The water was sweetly placid and I cruised along for about a half mile when I heard: Hey, Nadia! How about a tow? We’ve got radar? It was Les and Deb aboard the sailboat Half Lucky. I had seen them at Big Bay before my dash through Dent Rapids. And they had seen me get scared off by the grizzly at D’Arcy Point. Now they were headed my way and the Half Lucky was quite a bit easier to see than the powerful but tiny kayak. It didn’t take much for me to say, You bet! I tied up along side and we chatted and ate some delicious stew as we motored along to Alert Bay. Deb and Les are from Alberta and we laughed that three of us from such landlocked places should find ourselves together at sea.

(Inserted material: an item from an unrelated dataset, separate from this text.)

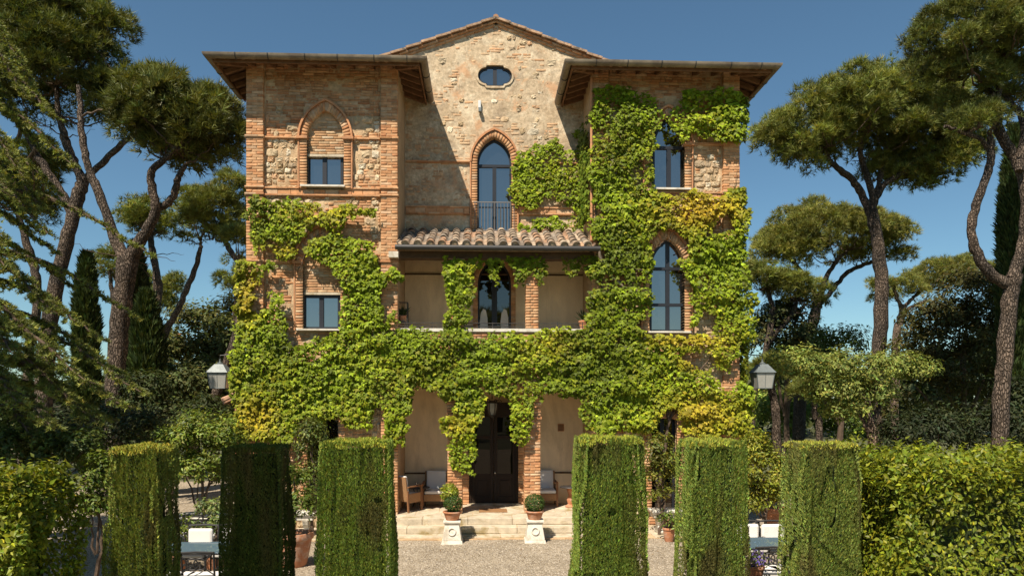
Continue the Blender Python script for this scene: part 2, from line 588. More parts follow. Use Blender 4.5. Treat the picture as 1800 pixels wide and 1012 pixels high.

After they anchored off of Alert Bay, I paddled to shore where a meeting of the gelato tasting committee was being held at the docks. Actually, Mr. Pepper had just turned out what may have been his first batch of gelato and was down sharing it with the guys. It was a nice scene to walk into. I added my two cents on what to do with leftover egg whites (whip them and put them in the waffle batter.) Then Harbor Master Eric showed me the laundry and an hour later, laundry mostly done, I was on the ferry to Port McNeill, looking for someone to repair my drysuit.

Suffice it to say, that after some tail chasing on that end, I was thinking I would have to take a bus to Port Hardy when I got a hold of  a local SCUBA shop owner who said he could do it if I dropped by tomorrow. I explained I was headed back to Alert Bay on the next ferry, so he said, to tuck the jacket in the back of his truck at the shop and he’d get to it in the morning. That was a perfect solution as far as I was concerned and so for now, the jacket is out of my hands and, I hope, on the way to being a dry dry top again. Tomorrow, I’ll figure out how to get it back.

 

As an aside, everyone has been bucking the weather the last three days and Port McNeill was a reunion for the Shoal Bay crowd. Andy and Meg are anchored and Ramona and DC, Deb and Neil are moored at the town docks. It’s fun the family that forms as we drift apart and come back together.

Camera downloads now fussy. I have nice fog shots, will post when technology shapes up.